Pretoria High Court Acting Judge Jan Hiemstra found the minister of police liable for the damages suffered by Patricia Ramango, the aunt of the late Thelma Mashamba. Apart from claiming damages for her own loss, Ramango is claiming maintenance for Mashamba’s two children who she is now raising.

Mashamba was shot dead on May 29, 2008 at the Makhado police station in Limpopo by her former husband Freddy Mashamba.

She had frequently complained to the police that her former husband had abused and threatened to kill her. The police did not heed her complaints.

The station commander confiscated Mashamba’s service pistol, but it was handed back to him.

He was earlier convicted of murder and sentenced to life in prison.

Thelma Mashamba married when she was 17, but the couple had a stormy relationship and eventually divorced. They were constantly fighting over how to divide their estate.

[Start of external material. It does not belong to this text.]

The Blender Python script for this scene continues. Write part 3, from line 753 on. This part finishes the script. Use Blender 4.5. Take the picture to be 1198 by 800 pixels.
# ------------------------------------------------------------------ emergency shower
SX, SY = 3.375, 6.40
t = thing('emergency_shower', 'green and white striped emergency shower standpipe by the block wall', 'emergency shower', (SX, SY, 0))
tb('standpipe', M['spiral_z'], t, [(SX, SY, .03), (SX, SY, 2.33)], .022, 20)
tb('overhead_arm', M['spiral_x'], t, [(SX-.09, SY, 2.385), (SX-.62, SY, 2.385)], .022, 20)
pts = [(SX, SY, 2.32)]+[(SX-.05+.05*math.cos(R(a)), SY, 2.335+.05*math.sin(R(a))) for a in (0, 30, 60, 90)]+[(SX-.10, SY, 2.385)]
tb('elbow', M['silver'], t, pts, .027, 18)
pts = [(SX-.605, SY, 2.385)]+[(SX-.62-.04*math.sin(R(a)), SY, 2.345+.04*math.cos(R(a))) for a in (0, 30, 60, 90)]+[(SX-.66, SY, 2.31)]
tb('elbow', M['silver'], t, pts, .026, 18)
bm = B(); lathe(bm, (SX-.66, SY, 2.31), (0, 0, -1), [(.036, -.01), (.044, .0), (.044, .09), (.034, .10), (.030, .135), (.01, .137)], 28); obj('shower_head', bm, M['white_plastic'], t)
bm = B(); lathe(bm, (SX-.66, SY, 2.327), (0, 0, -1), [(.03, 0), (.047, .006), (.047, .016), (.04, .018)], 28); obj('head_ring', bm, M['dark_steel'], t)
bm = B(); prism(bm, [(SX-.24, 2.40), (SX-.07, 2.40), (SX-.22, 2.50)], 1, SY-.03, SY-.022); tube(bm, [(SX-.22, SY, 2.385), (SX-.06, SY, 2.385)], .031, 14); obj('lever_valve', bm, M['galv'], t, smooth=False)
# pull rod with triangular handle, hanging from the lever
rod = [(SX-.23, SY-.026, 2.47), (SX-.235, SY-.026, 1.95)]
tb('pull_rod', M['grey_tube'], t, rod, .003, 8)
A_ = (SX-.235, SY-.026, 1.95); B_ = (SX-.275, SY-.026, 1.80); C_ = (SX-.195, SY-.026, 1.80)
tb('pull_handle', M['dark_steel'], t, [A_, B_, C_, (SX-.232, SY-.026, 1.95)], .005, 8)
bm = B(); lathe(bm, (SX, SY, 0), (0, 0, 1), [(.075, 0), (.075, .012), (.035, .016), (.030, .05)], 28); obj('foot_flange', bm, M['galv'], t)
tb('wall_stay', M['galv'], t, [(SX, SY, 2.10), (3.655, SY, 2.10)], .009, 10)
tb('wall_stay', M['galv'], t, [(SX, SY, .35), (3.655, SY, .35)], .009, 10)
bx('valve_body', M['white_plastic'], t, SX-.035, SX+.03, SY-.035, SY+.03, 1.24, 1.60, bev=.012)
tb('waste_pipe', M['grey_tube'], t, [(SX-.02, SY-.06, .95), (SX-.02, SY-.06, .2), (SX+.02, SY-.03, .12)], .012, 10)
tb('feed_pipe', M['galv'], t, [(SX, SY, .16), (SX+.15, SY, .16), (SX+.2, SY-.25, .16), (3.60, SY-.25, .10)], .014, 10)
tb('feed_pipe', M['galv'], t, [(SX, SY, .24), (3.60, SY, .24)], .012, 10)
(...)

A week before the fatal shooting, he wrote a letter in which he said his estate was for his children and not for the vultures.

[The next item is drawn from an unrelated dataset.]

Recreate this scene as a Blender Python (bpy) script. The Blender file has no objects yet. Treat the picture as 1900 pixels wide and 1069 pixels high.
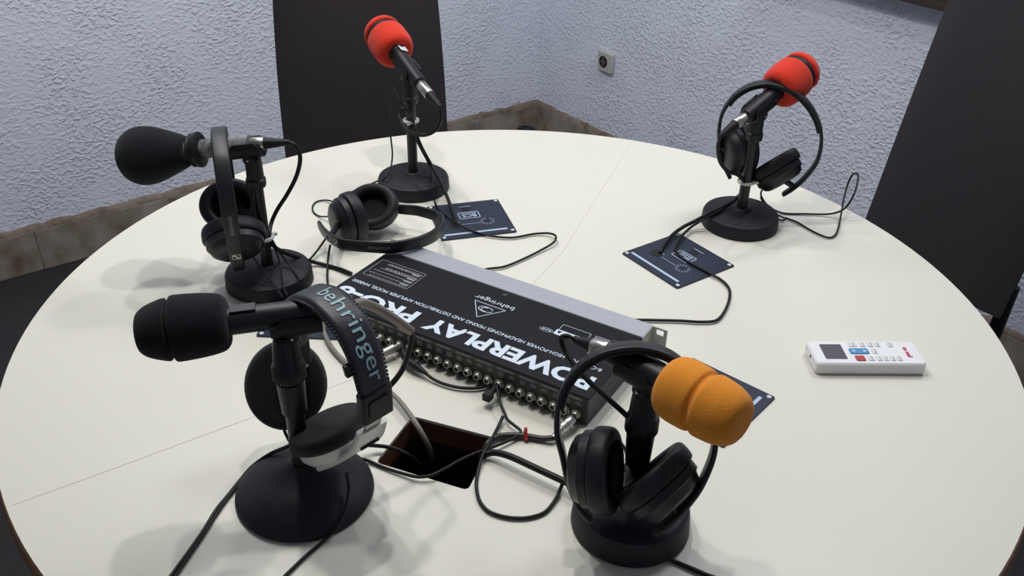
import bpy, bmesh, math, random
from mathutils import Vector, Matrix
random.seed(7)
SC = bpy.context.scene
COL = SC.collection
TZ = 0.75                                   # height of the table top above the floor
def R(a): return math.radians(a)
def W(p): return Vector((p[0], p[1], p[2] + TZ))      # table-top coordinates -> room coordinates

# ------------------------------------------------------------------ materials
def mat(name, col, rough=.5, metal=0, spec=.5, bump=None, var=None, coat=0, sheen=0, aniso=None, coords='Object'):
    m = bpy.data.materials.new(name); m.use_nodes = True
    nt = m.node_tree; b = nt.nodes['Principled BSDF']
    b.inputs['Base Color'].default_value = (*col, 1); b.inputs['Roughness'].default_value = rough
    b.inputs['Metallic'].default_value = metal; b.inputs['Specular IOR Level'].default_value = spec
    if coat: b.inputs['Coat Weight'].default_value = coat
    if sheen: b.inputs['Sheen Weight'].default_value = sheen
    tc = nt.nodes.new('ShaderNodeTexCoord')
    def noise(scale, detail=4, sx=(1, 1, 1), rgh=.5):
        mp = nt.nodes.new('ShaderNodeMapping'); mp.inputs['Scale'].default_value = sx
        nt.links.new(tc.outputs[coords], mp.inputs['Vector'])
        n = nt.nodes.new('ShaderNodeTexNoise'); n.inputs['Scale'].default_value = scale
        n.inputs['Detail'].default_value = detail; n.inputs['Roughness'].default_value = rgh
        nt.links.new(mp.outputs['Vector'], n.inputs['Vector']); return n
    if var:                                   # (scale, other colour, stretch)
        n = noise(var[0], 5, var[2] if len(var) > 2 else (1, 1, 1), .6)
        r = nt.nodes.new('ShaderNodeValToRGB'); r.color_ramp.elements[0].position = .35; r.color_ramp.elements[1].position = .65
        r.color_ramp.elements[0].color = (*col, 1); r.color_ramp.elements[1].color = (*var[1], 1)
        nt.links.new(n.outputs['Fac'], r.inputs['Fac']); nt.links.new(r.outputs['Color'], b.inputs['Base Color'])
    if bump:                                  # (scale, strength, distance, stretch)
        n = noise(bump[0], 3, bump[3] if len(bump) > 3 else (1, 1, 1), .55)
        bp = nt.nodes.new('ShaderNodeBump'); bp.inputs['Strength'].default_value = bump[1]; bp.inputs['Distance'].default_value = bump[2]
        nt.links.new(n.outputs['Fac'], bp.inputs['Height']); nt.links.new(bp.outputs['Normal'], b.inputs['Normal'])
    return m

M = dict(
    laminate=mat('cream_laminate', (.705, .688, .605), .38, spec=.35, var=(3, (.69, .672, .590))),
    edge=mat('brown_edge_band', (.21, .088, .034), .4, var=(6, (.30, .14, .05), (1, 1, 8))),
    wood=mat('hole_wood', (.085, .032, .013), .6, var=(9, (.13, .052, .022), (1, 1, 6))),
    seam=mat('tabletop_seam', (.54, .52, .455), .8),  # joint line between the table halves, a little darker than the laminate
    black=mat('black_plastic', (.0085, .0085, .0115), .42, spec=.35, bump=(900, .12, .0004)),
    soft=mat('black_rubber', (.0075, .0075, .0095), .55, spec=.3),
    leatherette=mat('black_leatherette', (.0075, .0078, .0108), .48, spec=.35, bump=(420, .35, .0006)),
    shell=mat('dark_headphone_plastic', (.0105, .0112, .0138), .42, spec=.4, bump=(1200, .1, .0003)),
    iron=mat('black_cast_iron_paint', (.0110, .0115, .0165), .58, spec=.3, bump=(500, .25, .0005)),
    polemat=mat('black_tube_paint', (.010, .0105, .012), .38, spec=.4),
    foam_k=mat('black_foam', (.0110, .0110, .0145), .95, spec=.1, sheen=.1, bump=(900, .9, .0012)),
    foam_r=mat('red_foam', (.68, .048, .022), .9, spec=.12, sheen=.15, bump=(900, .8, .0012), var=(700, (.60, .028, .014))),
    foam_o=mat('orange_foam', (.82, .305, .034), .9, spec=.12, sheen=.12, bump=(900, .8, .0012), var=(700, (.74, .26, .026))),
    cable=mat('black_cable', (.0055, .0055, .0060), .48, spec=.3),
    cable_g=mat('grey_cable', (.20, .19, .16), .5),
    cable_b=mat('brown_black_cable', (.022, .018, .015), .4),
    bronze=mat('grey_sleeve', (.25, .22, .19), .38, metal=.6),
    steel=mat('nickel', (.50, .48, .44), .3, metal=1),
    dullsteel=mat('dull_steel', (.42, .41, .38), .42, metal=.8),
    brushed=mat('brushed_aluminium', (.46, .47, .515), .42, metal=.25, bump=(60, .25, .0004, (1, 60, 60)), var=(40, (.34, .35, .39), (1, 60, 60))),
    amp=mat('black_steel_sheet', (.0055, .0055, .0095), .55, spec=.18, bump=(700, .12, .0003)),
    amp_side=mat('dark_grey_steel_sheet', (.030, .030, .031), .5, spec=.4, bump=(700, .12, .0003)),
    rear=mat('jack_panel_black', (.016, .015, .013), .5),
    print=mat('pale_print', (.62, .70, .80), .5),
    print_g=mat('grey_print', (.33, .34, .34), .6),
    panel=mat('navy_panel', (.018, .025, .045), .45, spec=.3, var=(30, (.021, .028, .048))),
    panel_line=mat('panel_stripe', (.42, .52, .66), .45),
    dark=mat('dark_hole', (.004, .004, .004), .8),
    white=mat('white_plastic', (.78, .78, .80), .35),
    offwhite=mat('off_white_plastic', (.68, .66, .60), .4),
    button=mat('grey_white_button', (.66, .66, .67), .45),
    blue=mat('blue_button', (.055, .25, .50), .4), red=mat('red_button', (.42, .035, .028), .4), redprint=mat('red_print', (.50, .012, .07), .5),
    lcd=mat('lcd_glass', (.062, .052, .066), .22, spec=.6),
    tie=mat('white_nylon', (.62, .61, .58), .4), redtie=mat('red_nylon', (.55, .02, .02), .4), bluetie=mat('blue_print', (.08, .2, .45), .5),
    chair=mat('dark_brown_leather', (.029, .0235, .028), .55, spec=.4, bump=(260, .25, .0006)),
    chairleg=mat('dark_chair_leg', (.014, .013, .014), .4),
    silver=mat('silver_plastic', (.62, .61, .57), .35, metal=.1),
    fabric=mat('black_velour', (.010, .009, .010), .95, spec=.1, sheen=.25, bump=(1400, .9, .0015)),
    padding=mat('headband_vinyl', (.015, .015, .024), .45, spec=.5, bump=(260, .2, .0008)),
    teal=mat('teal_print', (.26, .42, .45), .5),
    chipped=mat('chipped_paint', (.03, .03, .032), .5, var=(95, (.20, .20, .21))),
    floor=mat('dark_floor', (.021, .021, .0225), .7, spec=.3, var=(14, (.026, .026, .028)), bump=(60, .2, .002)),
    ceiling=mat('white_ceiling', (.75, .75, .75), .8),
    sill=mat('dark_brown_wood', (.030, .020, .017), .5, var=(6, (.045, .03, .025), (1, 1, 8))),
    socket=mat('old_white_socket', (.50, .49, .46), .45),
    card=mat('brown_card', (.20, .12, .07), .8), bag=mat('black_cloth', (.012, .012, .016), .8),
    greyband=mat('worn_grey_paint', (.13, .13, .14), .45, var=(120, (.30, .30, .31))),
    ear=mat('bare_aluminium', (.56, .55, .51), .42, metal=.3),
    pale=mat('pale_sticker', (.60, .62, .64), .5),
)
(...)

“I will never share my assets… rather kill or detain me,” he wrote.

He apparently told his father-in-law that if he lost his properties, he would kill his ex-wife.

The deceased laid several charges against him because he allegedly threatened to have her killed by a witch doctor, assaulted her and sent her threatening SMSes. She was terrified when she heard her husband’s firearm was handed back to him.

On the night before the murder, the aunt got a call from her niece that her ex-husband was prowling the neighbourhood looking for her, and had shone a torch into the home the women were sharing.

Ramango, a teacher, was at a school meeting and asked the police to escort her home as she was afraid. The policeman was “rude and made a fool of her”.

Ramango said she had letters in which the shooter had threatened the family with death and the policeman told her to fetch them. She was too scared to go home using the the road and “climbed over various fences” to fetch the letters.

She took them to the police station, where the policeman told her “you see, women want what they had not worked for”. He told her the letter contained no threat and she should go home.

The deceased also went to the police station to seek help, not knowing her former husband was there. When he saw her entering the police station, he shot her.

Judge Hiemstra said an important consideration in the matter was the risk the State bears when it employs a police officer. This risk is magnified when the State issues an officer with a firearm which he is allowed to carry at all times, even off duty. The situation in this case was aggravated by the fact that the policeman had proved himself to be a volatile character who repeatedly threatened to kill his ex-wife. The station commander regarded this so seriously that his firearm was confiscated. For some unknown reason it was returned to him.

He added that it was the killer’s duty, as a policeman, to protect people, instead he killed his former wife.

Judge Hiemstra referred to the police’s “half-hearted, if any” efforts to protect the deceased and the fact that they did not take her complaints seriously.

He said the police had failed in their duty.